Mas o artefato que ele estava mais desejoso de mostrar no momento era um notebook meio estropiado no qual vinha reunindo informações e ideias para "(Des)encanto" há pelo menos oito anos: linhagens de famílias reais fictícias, listas de filmes de referência ("A Princesa Prometida", "Jabberwocky - Um Herói por Acaso") e esboços de um elfo de ar atrapalhado chamado Elfo que vem desenhando desde que tinha dez anos de idade.
"Aliás, todo personagem que desenho é baseado no que eu fazia naquela época. Todos têm olhos grandes e redondos, nariz pequeno e bocarra", comenta.
A partir desses dados díspares, Groening criou uma série que conta as desventuras de uma princesa rebelde (na voz de Abbi Jacobson, de "Broad City A Cidade das Minas"), o tal do elfo (Nat Faxon) e um demônio meio sacana (Eric Andre).
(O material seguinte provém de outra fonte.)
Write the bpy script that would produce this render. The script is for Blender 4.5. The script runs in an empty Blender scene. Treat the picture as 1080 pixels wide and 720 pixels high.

Embora cada episódio conte uma história fechada, Groening informa: "Todo detalhe está relacionado às coisas que serão desvendadas ou explicadas mais tarde. Logo de cara já há momentos – tipo dicas, pistas e ovos de Páscoa – que colocamos ali especialmente para aqueles que prestam atenção de verdade".
Para construir e povoar os reinos interligados entre si, Groening contou com a ajuda de colegas de confiança – como Josh Weinstein, showrunner de "(Des)encanto", que já cumprira a mesma função em "Os Simpsons" e foi um dos produtores da série de ficção científica que veio logo depois, "Futurama", que teve sete temporadas, todas exibidas na Fox e no Comedy Central.
A série protagonizada por Homer, Marge & Cia. se tornou um sucesso comercial, cultural e de crítica que, na era pré-internet, conseguiu se isolar das opiniões do público.
"A gente não tinha a mínima ideia do que o público achava. Sério mesmo. Por isso, a liberdade era total. Com '(Des)encanto' é a mesma coisa, a sensação é a de que tudo pode ser feito, o que é coisa raríssima", confessa Weinstein.
A equipe de roteiristas da nova série consiste de cerca de doze pessoas, sendo que pelo menos metade é de veteranos de "Os Simpsons" e "Futurama", e a outra metade de desenhos como "Gravity Falls: Um Verão de Mistérios".
"Eles nem sabem quem é Mary Tyler Moore", comenta Groening a respeito dos jovens roteiristas, "mas acontece que, nos anos 80, eu me esqueci de ver TV, então há uma geração inteira de referências que me escapou".
Bill Oakley, ex-roteirista e parceiro de Weinstein, foi showrunner de "Os Simpsons" e produtor de "Futurama". Ele conta que a diretiva de Groening para a nova série é que ela não deve "exigir nenhum conhecimento prévio de fantasia por parte do telespectador; aliás, não precisa nem gostar". "Groening está mais interessado no crescimento e progresso dos personagens", acrescenta.
"É uma lição que aprendi, em parte, com 'Futurama', que se passa no século XXXI em um universo habitado por robôs, alienígenas e pessoas-lagostas, uma imitação das convenções de gênero e da interação humana. Em '(Des)encanto', temos que ir além das piadinhas de fantasia e explorar as emoções verdadeiras."
Tendo se tornado a série roteirizada do horário nobre mais longeva da história da TV, "Os Simpsons" volta e meia se depara com questionamentos sobre sua mordacidade e relevância. Groening é enfático ao dizer que sim. "Continuo apaixonado pela série.".
"Claro que não é o que era no auge, quando tinha uma popularidade insana, mas continua a me fazer rir porque ainda surpreende."
Groening afirma que seu interesse na criação de "(Des)encanto" e a exibição em uma plataforma pouco tradicional são resultado do desejo de criar algo novo. "Eu só queria saber como seria se tomasse um rumo diferente", conclui.